**GIVEN TASK**
Set down exactly the lines in the records below that run from the line with "Generate a Blender" to the line with "C = bpy.context.scene.collection", inclusive, and nothing more.

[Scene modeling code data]
——

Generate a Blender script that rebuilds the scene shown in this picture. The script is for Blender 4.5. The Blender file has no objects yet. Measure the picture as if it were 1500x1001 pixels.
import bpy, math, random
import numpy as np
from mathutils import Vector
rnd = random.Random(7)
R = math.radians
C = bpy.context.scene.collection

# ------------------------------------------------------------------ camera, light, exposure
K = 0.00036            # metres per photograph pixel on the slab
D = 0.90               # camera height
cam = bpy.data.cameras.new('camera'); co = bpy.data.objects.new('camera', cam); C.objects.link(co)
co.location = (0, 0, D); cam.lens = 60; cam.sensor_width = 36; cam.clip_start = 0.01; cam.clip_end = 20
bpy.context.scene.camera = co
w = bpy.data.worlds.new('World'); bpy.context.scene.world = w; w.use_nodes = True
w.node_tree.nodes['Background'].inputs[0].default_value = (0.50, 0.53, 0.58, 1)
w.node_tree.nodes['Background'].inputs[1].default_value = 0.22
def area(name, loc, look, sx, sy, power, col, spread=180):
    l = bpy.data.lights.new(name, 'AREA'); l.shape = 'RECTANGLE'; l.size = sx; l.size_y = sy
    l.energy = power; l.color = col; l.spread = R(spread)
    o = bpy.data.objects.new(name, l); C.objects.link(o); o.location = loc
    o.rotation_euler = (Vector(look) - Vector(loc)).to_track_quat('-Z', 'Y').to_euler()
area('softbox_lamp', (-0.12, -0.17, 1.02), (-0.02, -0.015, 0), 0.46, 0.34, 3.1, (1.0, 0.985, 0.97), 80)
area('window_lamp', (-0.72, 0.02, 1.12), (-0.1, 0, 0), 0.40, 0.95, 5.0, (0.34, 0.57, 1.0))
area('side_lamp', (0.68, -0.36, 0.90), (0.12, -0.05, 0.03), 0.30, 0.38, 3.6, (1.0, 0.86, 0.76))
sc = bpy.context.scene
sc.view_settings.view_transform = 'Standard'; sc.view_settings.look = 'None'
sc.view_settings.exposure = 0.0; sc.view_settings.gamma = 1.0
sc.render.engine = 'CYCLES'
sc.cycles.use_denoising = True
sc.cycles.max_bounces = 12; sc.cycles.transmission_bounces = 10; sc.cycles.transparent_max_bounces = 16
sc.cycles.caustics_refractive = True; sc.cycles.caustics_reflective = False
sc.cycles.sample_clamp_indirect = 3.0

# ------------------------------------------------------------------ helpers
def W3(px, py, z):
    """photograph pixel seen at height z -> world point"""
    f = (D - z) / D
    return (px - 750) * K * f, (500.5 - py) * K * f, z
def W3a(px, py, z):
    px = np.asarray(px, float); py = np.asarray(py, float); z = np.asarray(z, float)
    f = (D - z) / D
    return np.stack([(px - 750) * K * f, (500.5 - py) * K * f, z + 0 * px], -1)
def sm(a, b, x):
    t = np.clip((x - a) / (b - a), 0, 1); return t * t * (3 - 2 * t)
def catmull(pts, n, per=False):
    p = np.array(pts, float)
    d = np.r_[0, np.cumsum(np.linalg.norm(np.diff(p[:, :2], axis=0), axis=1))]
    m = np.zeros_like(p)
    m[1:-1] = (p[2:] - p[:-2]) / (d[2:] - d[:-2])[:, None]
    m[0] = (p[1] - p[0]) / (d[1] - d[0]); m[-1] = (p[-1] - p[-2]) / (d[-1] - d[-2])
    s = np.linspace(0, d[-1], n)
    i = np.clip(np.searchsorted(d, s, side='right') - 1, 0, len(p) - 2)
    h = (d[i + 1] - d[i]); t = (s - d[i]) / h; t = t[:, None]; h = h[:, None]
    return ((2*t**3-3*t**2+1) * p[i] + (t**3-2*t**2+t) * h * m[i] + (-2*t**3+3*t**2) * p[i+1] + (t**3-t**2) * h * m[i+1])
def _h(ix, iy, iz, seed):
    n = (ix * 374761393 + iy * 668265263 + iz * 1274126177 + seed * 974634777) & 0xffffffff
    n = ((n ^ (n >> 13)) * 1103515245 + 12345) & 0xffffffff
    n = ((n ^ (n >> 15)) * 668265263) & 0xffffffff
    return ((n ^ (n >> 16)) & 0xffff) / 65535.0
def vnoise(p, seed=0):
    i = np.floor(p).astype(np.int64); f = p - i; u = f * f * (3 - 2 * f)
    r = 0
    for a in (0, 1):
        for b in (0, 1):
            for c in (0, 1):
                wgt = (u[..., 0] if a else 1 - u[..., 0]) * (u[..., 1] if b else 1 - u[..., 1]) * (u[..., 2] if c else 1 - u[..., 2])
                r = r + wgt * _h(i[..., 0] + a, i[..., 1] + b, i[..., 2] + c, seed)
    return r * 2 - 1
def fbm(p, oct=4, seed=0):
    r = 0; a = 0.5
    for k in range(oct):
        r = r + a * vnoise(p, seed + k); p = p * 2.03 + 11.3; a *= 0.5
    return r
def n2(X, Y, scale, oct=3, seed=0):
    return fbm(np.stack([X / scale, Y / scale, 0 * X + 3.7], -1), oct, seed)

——

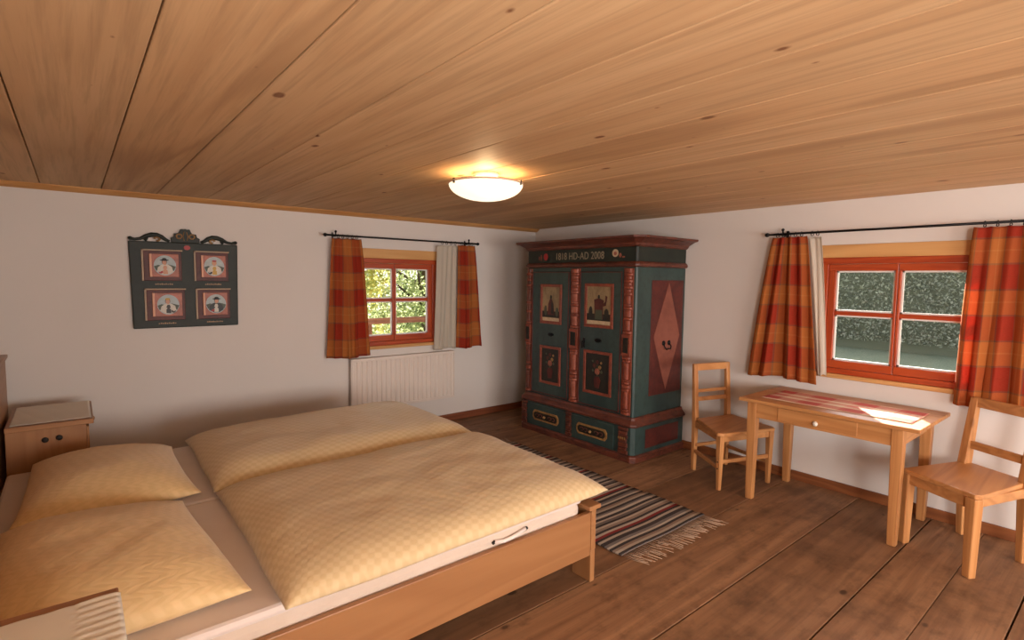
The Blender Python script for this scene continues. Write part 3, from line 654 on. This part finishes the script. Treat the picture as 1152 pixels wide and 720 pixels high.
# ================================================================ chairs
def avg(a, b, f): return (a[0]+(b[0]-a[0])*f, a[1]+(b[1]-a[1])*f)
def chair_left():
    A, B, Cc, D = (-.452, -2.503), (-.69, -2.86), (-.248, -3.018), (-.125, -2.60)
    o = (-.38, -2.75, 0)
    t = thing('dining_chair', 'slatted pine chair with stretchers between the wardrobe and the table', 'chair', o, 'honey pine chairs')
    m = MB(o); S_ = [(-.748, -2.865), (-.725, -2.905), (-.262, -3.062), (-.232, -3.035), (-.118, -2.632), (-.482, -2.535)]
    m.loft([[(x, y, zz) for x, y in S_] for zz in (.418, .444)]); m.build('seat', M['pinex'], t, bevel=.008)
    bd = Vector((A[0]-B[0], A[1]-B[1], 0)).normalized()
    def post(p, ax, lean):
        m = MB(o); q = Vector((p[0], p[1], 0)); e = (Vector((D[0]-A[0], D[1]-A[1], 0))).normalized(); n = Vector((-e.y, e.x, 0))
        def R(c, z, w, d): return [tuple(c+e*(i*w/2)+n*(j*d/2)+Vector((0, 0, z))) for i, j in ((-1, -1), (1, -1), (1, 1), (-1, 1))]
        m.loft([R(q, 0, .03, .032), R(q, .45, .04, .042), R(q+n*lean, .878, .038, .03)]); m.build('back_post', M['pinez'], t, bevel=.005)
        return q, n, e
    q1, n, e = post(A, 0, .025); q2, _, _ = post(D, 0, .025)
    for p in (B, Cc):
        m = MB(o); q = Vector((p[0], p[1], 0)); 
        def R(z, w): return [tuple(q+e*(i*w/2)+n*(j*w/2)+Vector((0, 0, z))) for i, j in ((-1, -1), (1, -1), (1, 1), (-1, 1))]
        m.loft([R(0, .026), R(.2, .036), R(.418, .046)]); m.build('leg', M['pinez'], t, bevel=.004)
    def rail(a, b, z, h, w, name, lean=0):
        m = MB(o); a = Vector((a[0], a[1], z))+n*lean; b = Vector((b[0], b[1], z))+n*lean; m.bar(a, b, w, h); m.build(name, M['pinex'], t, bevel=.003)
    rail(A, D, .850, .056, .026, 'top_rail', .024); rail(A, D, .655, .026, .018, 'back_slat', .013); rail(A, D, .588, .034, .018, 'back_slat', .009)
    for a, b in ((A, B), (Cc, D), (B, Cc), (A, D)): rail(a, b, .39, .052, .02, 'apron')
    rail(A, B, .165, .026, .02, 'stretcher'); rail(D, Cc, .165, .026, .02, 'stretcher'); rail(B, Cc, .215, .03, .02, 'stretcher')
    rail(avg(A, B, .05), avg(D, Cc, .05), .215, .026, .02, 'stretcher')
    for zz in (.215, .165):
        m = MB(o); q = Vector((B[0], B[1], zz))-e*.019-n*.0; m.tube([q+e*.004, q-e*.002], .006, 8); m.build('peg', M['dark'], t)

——

**CORRECT RESULT**
Generate a Blender script that rebuilds the scene shown in this picture. The script is for Blender 4.5. The Blender file has no objects yet. Measure the picture as if it were 1500x1001 pixels.
import bpy, math, random
import numpy as np
from mathutils import Vector
rnd = random.Random(7)
R = math.radians
C = bpy.context.scene.collection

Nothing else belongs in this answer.